A pioneer in the field of family planning, Marjorie volunteered at Planned Parenthood for longer than any other person in America, teaching thousands of teenagers about birth control, family planning, and sexual health.

Marjorie considered overpopulation the world’s most pressing problem, and she wanted every pregnancy in Portland to be a planned one. In her straightforward manner, she delivered the unvarnished facts. Even sniggering boys in the classrooms snapped to attention when she explained Oregon’s laws on paternity testing and 18 years of child support payments.

“As Saltzman proceeds, the class settles, the buzz of nervous excitement and embarrassed laughter subsiding into rapt attention,” columnist Jonathan Nicholas of the Oregonian wrote in 1989. “By the time she reaches for her packet of condoms, you could hear a pin drop.”

Margie grew up in Sandpoint, Idaho, the middle of three sisters, in a close-knit family. But they were the only Jewish family in town, and when her daughters became teenagers Mrs. Foster announced, “That’s it. We’re getting out of Sandpoint. I want my daughters to marry Jewish boys.”

The family moved to Portland in 1938, and the girls were enrolled at Lincoln High School. Marjorie attended Reed for a year before transferring to the University of Washington, where she studied sociology and psychology. In 1942, she met Jack Saltzman, who had just graduated from the University of Oregon and was soon to be an officer in the Coast Guard. They got married the next year; Jack’s first assignment took them to San Francisco, where Marjorie worked for Bank of America.

After World War II, the couple moved back to Portland and raised four children. Marjorie was active with many different organizations, including Temple Beth Israel, the League of Women Voters, the National Council of Jewish Women, and the Donald E. Long Home for juvenile offenders. Volunteering led to what would become her life’s passion, Planned Parenthood. In 1969, she began advocating for women’s reproductive rights. She was a board member and a donor at Planned Parenthood, but her greatest contribution was as an educational volunteer, which she did for more than 40 years, going into classrooms, shelters, and prisons to teach family planning and sexual health.
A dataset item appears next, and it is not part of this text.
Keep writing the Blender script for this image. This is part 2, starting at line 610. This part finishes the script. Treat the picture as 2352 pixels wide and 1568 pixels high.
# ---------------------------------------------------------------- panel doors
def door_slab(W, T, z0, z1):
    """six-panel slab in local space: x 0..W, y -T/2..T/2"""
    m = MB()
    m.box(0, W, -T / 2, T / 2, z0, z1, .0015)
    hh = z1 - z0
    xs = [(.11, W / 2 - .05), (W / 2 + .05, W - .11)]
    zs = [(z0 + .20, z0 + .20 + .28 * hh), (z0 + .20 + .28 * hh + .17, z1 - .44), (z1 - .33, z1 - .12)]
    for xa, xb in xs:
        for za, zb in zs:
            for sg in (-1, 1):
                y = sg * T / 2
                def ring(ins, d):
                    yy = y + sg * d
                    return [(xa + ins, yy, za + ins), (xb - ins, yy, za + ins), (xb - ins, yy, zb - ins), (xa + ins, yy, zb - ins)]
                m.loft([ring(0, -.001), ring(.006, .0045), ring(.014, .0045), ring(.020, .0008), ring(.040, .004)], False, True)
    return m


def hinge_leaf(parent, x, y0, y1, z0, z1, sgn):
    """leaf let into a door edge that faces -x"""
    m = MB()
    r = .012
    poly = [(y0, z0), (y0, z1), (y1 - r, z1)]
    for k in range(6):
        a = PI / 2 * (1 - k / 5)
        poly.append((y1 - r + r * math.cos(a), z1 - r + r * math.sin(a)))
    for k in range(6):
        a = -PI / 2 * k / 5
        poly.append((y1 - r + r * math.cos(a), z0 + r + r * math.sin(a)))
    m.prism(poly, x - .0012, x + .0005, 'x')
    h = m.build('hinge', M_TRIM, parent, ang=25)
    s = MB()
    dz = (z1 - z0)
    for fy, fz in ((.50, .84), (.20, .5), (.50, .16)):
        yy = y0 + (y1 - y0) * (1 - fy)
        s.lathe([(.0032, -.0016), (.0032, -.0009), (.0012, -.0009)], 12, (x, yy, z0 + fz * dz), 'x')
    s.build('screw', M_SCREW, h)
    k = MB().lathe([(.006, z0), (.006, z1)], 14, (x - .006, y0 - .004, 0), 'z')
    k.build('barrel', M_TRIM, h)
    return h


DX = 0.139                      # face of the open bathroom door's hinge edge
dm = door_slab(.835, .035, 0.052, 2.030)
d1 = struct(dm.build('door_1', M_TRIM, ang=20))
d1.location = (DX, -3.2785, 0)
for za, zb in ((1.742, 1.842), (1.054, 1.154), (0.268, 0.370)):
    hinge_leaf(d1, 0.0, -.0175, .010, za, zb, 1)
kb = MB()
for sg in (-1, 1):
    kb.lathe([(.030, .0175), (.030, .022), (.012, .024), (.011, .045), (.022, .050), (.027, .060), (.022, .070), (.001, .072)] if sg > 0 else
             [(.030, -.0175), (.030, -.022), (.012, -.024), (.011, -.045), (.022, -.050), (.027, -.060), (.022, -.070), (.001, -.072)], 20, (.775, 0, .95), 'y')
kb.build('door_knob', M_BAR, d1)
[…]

In 2003, she was honored with the Margaret Sanger Award as Planned Parenthood’s longest-term volunteer in the nation. “Marjorie has been described as delightful, unflappable, enlightening, and straight up awesome by generations of teenagers and educators.” Her efforts were commemorated when the Marjorie Saltzman Education Center opened at the Planned Parenthood Columbia Willamette location in 2010. The education center holds many of the training materials Marjorie developed. However, the recognition that meant the most to her came from the students themselves. A typical response was expressed in a note that stated: “Nobody has ever talked to me about this. You made it so easy to ask questions. Thank you for telling me things that will keep me from making mistakes. Know that you are making a difference.”

She lived to see her name added to the Walk of the Heroines at Portland State University, and Elders In Action awarded her the Health and Education Silver Award. Her children, Jeff Saltzman, Barbara Lovre, Dan Saltzman, and Julie Leuvrey, survive her.